**What you are asked to do:**
Identify and reproduce every line holding the string "scene".

**Data extract:**
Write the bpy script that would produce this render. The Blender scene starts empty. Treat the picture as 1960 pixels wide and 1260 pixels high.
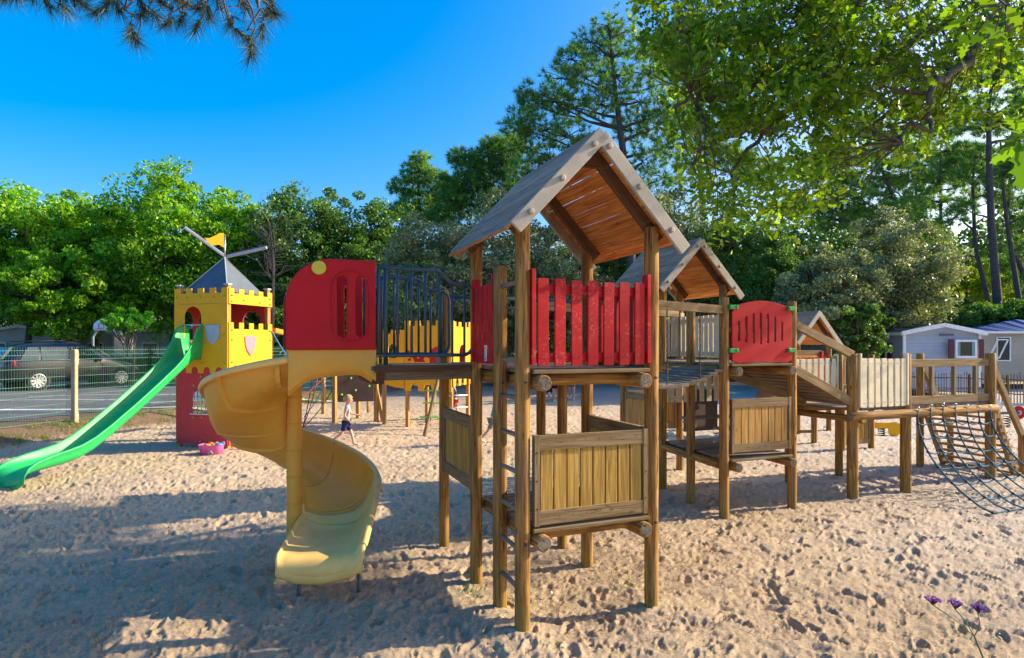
import bpy, bmesh, math, random
import numpy as np
from mathutils import Vector, Matrix
R = math.radians
sc = bpy.context.scene
# ------------------------------------------------------------------ camera
FPX, HOR, CH = 1171.0, 660.0, 2.1          # focal length in px of the 1960 px frame, horizon row, camera height
cam = bpy.data.objects.new('camera', bpy.data.cameras.new('camera'))
sc.collection.objects.link(cam)
cam.location = (0, 0, CH); cam.rotation_euler = (R(90), 0, 0)
cam.data.sensor_width = 36; cam.data.lens = FPX * 36 / 1960
cam.data.shift_y = (HOR - 630) / 1960
cam.data.clip_start = 0.05; cam.data.clip_end = 2000
sc.camera = cam
# ------------------------------------------------------------------ light
SUN_EL, SUN_AZ = R(25), R(14)              # azimuth measured from +X towards +Y
sv = Vector((math.cos(SUN_EL) * math.cos(SUN_AZ), math.cos(SUN_EL) * math.sin(SUN_AZ), math.sin(SUN_EL)))
ld = bpy.data.lights.new('sun', 'SUN'); ld.energy = 3.9; ld.angle = R(0.5); ld.color = (1, .85, .62)
lo = bpy.data.objects.new('sun', ld); sc.collection.objects.link(lo)
lo.rotation_euler = sv.to_track_quat('Z', 'Y').to_euler(); lo.location = (30, 8, 20)
w = bpy.data.worlds.new('World'); sc.world = w; w.use_nodes = True
wn = w.node_tree
for n in list(wn.nodes): wn.nodes.remove(n)
sky = wn.nodes.new('ShaderNodeTexSky'); sky.sky_type = 'NISHITA'; sky.sun_disc = False
sky.sun_elevation = SUN_EL; sky.sun_rotation = R(90) - SUN_AZ
sky.air_density = 1.0; sky.dust_density = 3.2; sky.ozone_density = 3.2
hs = wn.nodes.new('ShaderNodeHueSaturation'); hs.inputs['Saturation'].default_value = 2.0; hs.inputs['Hue'].default_value = .507; hs.inputs['Value'].default_value = 1.33
gm = wn.nodes.new('ShaderNodeGamma'); gm.inputs[1].default_value = .7
bg = wn.nodes.new('ShaderNodeBackground'); bg.inputs[1].default_value = 0.15
wo = wn.nodes.new('ShaderNodeOutputWorld')
wn.links.new(sky.outputs[0], gm.inputs[0]); wn.links.new(gm.outputs[0], hs.inputs['Color']); wn.links.new(hs.outputs[0], bg.inputs[0]); wn.links.new(bg.outputs[0], wo.inputs[0])
sc.view_settings.view_transform = 'Standard'; sc.view_settings.look = 'None'
sc.view_settings.exposure = 1.30; sc.view_settings.gamma = 1
sc.render.engine = 'CYCLES'
sc.cycles.max_bounces = 7; sc.cycles.transparent_max_bounces = 8

# ------------------------------------------------------------------ helpers
rnd = random.Random(7)
Z = Vector((0, 0, 1))
U = Vector((.927, .3745, 0)).normalized(); V = Vector((-U.y, U.x, 0))
def at(px, py, Y): return Vector(((px - 980) / FPX * Y, Y, CH + (HOR - py) / FPX * Y))
def V3(x, y, z=0): return Vector((x, y, z))

def _hash(ix, iy, s):
    h = (ix.astype(np.int64) * 374761393 + iy.astype(np.int64) * 668265263 + s * 974634777) & 0xffffffff
    h = ((h ^ (h >> 13)) * 1274126177) & 0xffffffff
    return ((h ^ (h >> 16)) & 0xffffff) / float(0xffffff)
def vnoise(x, y, s=0):
    ix = np.floor(x); iy = np.floor(y); fx = x - ix; fy = y - iy
    fx = fx * fx * (3 - 2 * fx); fy = fy * fy * (3 - 2 * fy)
    a = _hash(ix, iy, s); b = _hash(ix + 1, iy, s); c = _hash(ix, iy + 1, s); d = _hash(ix + 1, iy + 1, s)
    return a + (b - a) * fx + (c - a) * fy + (a - b - c + d) * fx * fy
def sstep(a, b, x): t = np.clip((x - a) / (b - a), 0, 1); return t * t * (3 - 2 * t)
F0 = (-11.05, 13.2); FD = (.35, .937)      # line of the mesh fence
def fdist(x, y): return -((x - F0[0]) * FD[1] - (y - F0[1]) * FD[0])   # > 0 beyond the fence
def gbase(x, y):
    x = np.asarray(x, float); y = np.asarray(y, float)
    d = fdist(x, y); m = sstep(8.5, 12, y)
    return (.30 * sstep(-1.3, .3, d) + .13 * sstep(1, 5, d)) * m + .03 * (vnoise(x * .45, y * .45, 3) - .5) * (1 - sstep(0, 1, d))
def gz(x, y): return float(gbase(x, y))

def new_obj(name, me, parent=None):
    o = bpy.data.objects.new(name, me); sc.collection.objects.link(o)
    if parent: o.parent = parent
    return o
def tag(o, label=None, cat=None, group=None, kind=None):
    if label: o['label'] = label
    if cat: o['category'] = cat
    if group: o['group'] = group
    if kind: o['kind'] = kind
    return o
ROOT = {}
def thing(name, loc, label, cat, group=None):
    o = new_obj(name, None); o.location = loc; o.empty_display_size = .2
    tag(o, label, cat, group); ROOT[o.name] = Vector(loc); return o
def origin_of(parent):
    while parent.parent: parent = parent.parent
    return ROOT.get(parent.name, parent.location.copy())

class MB:
    def __init__(s): s.v = []; s.f = []; s.uv = []; s.mi = []; s.m = 0; s.sm = []
    def add(s, vs, fs, uvs=None, smooth=False):
        b = len(s.v); s.v += [Vector(p) for p in vs]
        for k, f in enumerate(fs):
            s.f.append([b + i for i in f]); s.mi.append(s.m); s.sm.append(smooth)
            s.uv.append(uvs[k] if uvs else [(0, 0)] * len(f))
    def frame(s, c, ax, ay, az, dx, dy, dz):       # box: centre, unit axes, full sizes; uv u follows the longest axis
        hx, hy, hz = dx / 2, dy / 2, dz / 2
        L = [(i * hx, j * hy, k * hz) for i in (-1, 1) for j in (-1, 1) for k in (-1, 1)]
        vs = [c + ax * a + ay * b + az * d for a, b, d in L]
        fs = [(0, 1, 3, 2), (4, 6, 7, 5), (0, 4, 5, 1), (2, 3, 7, 6), (0, 2, 6, 4), (1, 5, 7, 3)]
        dims = (dx, dy, dz); lg = dims.index(max(dims)); o1, o2 = [i for i in range(3) if i != lg]
        ru, rv = rnd.random() * 50, rnd.random() * 50
        uvs = []
        for f in fs:
            vary = [i for i in range(3) if len({L[q][i] for q in f}) > 1]
            if lg in vary:
                ot = [i for i in vary if i != lg][0]
                uvs.append([(L[q][lg] + ru, L[q][ot] + rv + (0 if ot == o1 else .5)) for q in f])
            else: uvs.append([(L[q][o1] + ru, L[q][o2] + rv) for q in f])
        s.add(vs, fs, uvs)
    def beam(s, p0, p1, wd, ht, up=Z):
        p0 = Vector(p0); p1 = Vector(p1); x = (p1 - p0); ln = x.length; x.normalize()
        y = Vector(up).cross(x); y.normalize(); z = x.cross(y)
        s.frame((p0 + p1) / 2, x, y, z, ln, wd, ht)
    def tube(s, pts, r, n=10, caps=True, closed=False):
        pts = [Vector(p) for p in pts]; m = len(pts)
        rr = r if isinstance(r, (list, tuple)) else [r] * m
        tg = []
        for i in range(m):
            a = pts[(i - 1) % m] if (closed or i > 0) else pts[i]; b = pts[(i + 1) % m] if (closed or i < m - 1) else pts[i]
            t = (b - a); t = t.normalized() if t.length > 1e-9 else Vector((0, 0, 1)); tg.append(t)
        up = Vector((1, 0, 0)) if abs(tg[0].z) > .9 else Z
        nx = up.cross(tg[0]).normalized()
        rings = []; ulen = [0]
        ru, rv = rnd.random() * 50, rnd.random() * 50
        for i in range(m):
            nx = nx - tg[i] * nx.dot(tg[i])
            if nx.length < 1e-6: nx = tg[i].orthogonal()
            nx.normalize(); ny = tg[i].cross(nx)
            rings.append([pts[i] + (nx * math.cos(6.28319 * k / n) + ny * math.sin(6.28319 * k / n)) * rr[i] for k in range(n)])
            if i: ulen.append(ulen[-1] + (pts[i] - pts[i - 1]).length)
        vs = [p for ring in rings for p in ring]; fs = []; uvs = []
        for i in range(m if closed else m - 1):
            j = (i + 1) % m
            for k in range(n):
                q = (k + 1) % n
                fs.append((i * n + k, i * n + q, j * n + q, j * n + k))
                c = 6.283 * max(rr[i], 1e-4) / n; u1 = ulen[j] if j else ulen[i] + .1
                uvs.append([(ulen[i] + ru, k * c + rv), (ulen[i] + ru, (k + 1) * c + rv), (u1 + ru, (k + 1) * c + rv), (u1 + ru, k * c + rv)])
        s.add(vs, fs, uvs, True)
        if caps and not closed:
            cf = [tuple(range(n))[::-1], tuple(range((m - 1) * n, m * n))]
            b = len(s.v) - len(vs)
            for f in cf:
                s.f.append([b + i for i in f]); s.mi.append(s.m); s.sm.append(False)
                s.uv.append([(ru + .3 * math.cos(6.283 * k / n) * rr[0], rv + .3 * math.sin(6.283 * k / n) * rr[0]) for k in range(n)])
    def log(s, p0, p1, r, n=14, ch=.008):           # round timber with chamfered ends and slightly uneven girth
        p0 = Vector(p0); p1 = Vector(p1); d = (p1 - p0); L = d.length; d.normalize()
        k = max(3, int(L / .35)); pts = [p0, p0 + d * ch]; rr = [r - ch, r]
        for i in range(1, k): pts.append(p0 + d * (L * i / k)); rr.append(r * (1 + .025 * rnd.uniform(-1, 1)))
        pts += [p1 - d * ch, p1]; rr += [r, r - ch]
        s.tube(pts, rr, n)
    def ball(s, c, r, n=10, sc3=(1, 1, 1), zmin=-1.0):
        vs = []; fs = []; c = Vector(c); m = max(4, n // 2 + 1)
        for i in range(m + 1):
            t = math.pi * i / m
            for k in range(n):
                a = 6.28319 * k / n
                zz = max(math.cos(t), zmin)
                vs.append(c + Vector((math.sin(t) * math.cos(a) * r * sc3[0], math.sin(t) * math.sin(a) * r * sc3[1], zz * r * sc3[2])))
        for i in range(m):
            for k in range(n):
                q = (k + 1) % n; fs.append((i * n + k, (i + 1) * n + k, (i + 1) * n + q, i * n + q))
        s.add(vs, fs, None, True)
    def sections(s, secs, closed=True, caps=True, smooth=True):
        n = len(secs[0]); vs = [p for q in secs for p in q]; fs = []
        for i in range(len(secs) - 1):
            for k in range(n if closed else n - 1):
                q = (k + 1) % n; fs.append((i * n + k, i * n + q, (i + 1) * n + q, (i + 1) * n + k))
        s.add(vs, fs, None, smooth)
        if caps:
            b = len(s.v) - len(vs)
            o2 = (len(secs) - 1) * n; cf = [list(range(n))[::-1], list(range(o2, o2 + n))]
            if n >= 12 and n % 2 == 0: cf = [(o + k, o + k + 1, o + n - 2 - k, o + n - 1 - k) for o in (0, o2) for k in range(n // 2 - 1)]
            for f in cf:
                s.f.append([b + i for i in f]); s.mi.append(s.m); s.sm.append(False); s.uv.append([(0, 0)] * len(f))
    def mesh(s, me, M):                             # copy of a mesh, moved by matrix M
        b = len(s.v); s.v += [M @ v.co for v in me.vertices]
        for p in me.polygons:
            s.f.append([b + i for i in p.vertices]); s.mi.append(s.m); s.sm.append(False); s.uv.append([(0, 0)] * len(p.vertices))
    def build(s, name, mats, parent=None, bevel=0, recalc=True, origin=None):
        me = bpy.data.meshes.new(name)
        og = origin_of(parent) if parent else (Vector(origin) if origin else Vector((0, 0, 0)))
        me.from_pydata([tuple(p - og) for p in s.v], [], s.f)
        if not isinstance(mats, (list, tuple)): mats = [mats]
        for m in mats: me.materials.append(m)
        me.polygons.foreach_set('material_index', s.mi); me.polygons.foreach_set('use_smooth', s.sm)
        uvl = me.uv_layers.new(name='UVMap'); flat = [c for f in s.uv for q in f for c in q]
        uvl.data.foreach_set('uv', flat)
        if recalc:
            bm = bmesh.new(); bm.from_mesh(me); bmesh.ops.recalc_face_normals(bm, faces=bm.faces); bm.to_mesh(me); bm.free()
        me.update()
        o = new_obj(name, me, parent)
        if not parent and origin is not None: o.location = og
        if not parent: ROOT[o.name] = og
        if bevel:
            b = o.modifiers.new('bevel', 'BEVEL'); b.width = bevel; b.segments = 2; b.limit_method = 'ANGLE'; b.angle_limit = R(50)
        return o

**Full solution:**
Write the bpy script that would produce this render. The Blender scene starts empty. Treat the picture as 1960 pixels wide and 1260 pixels high.
sc = bpy.context.scene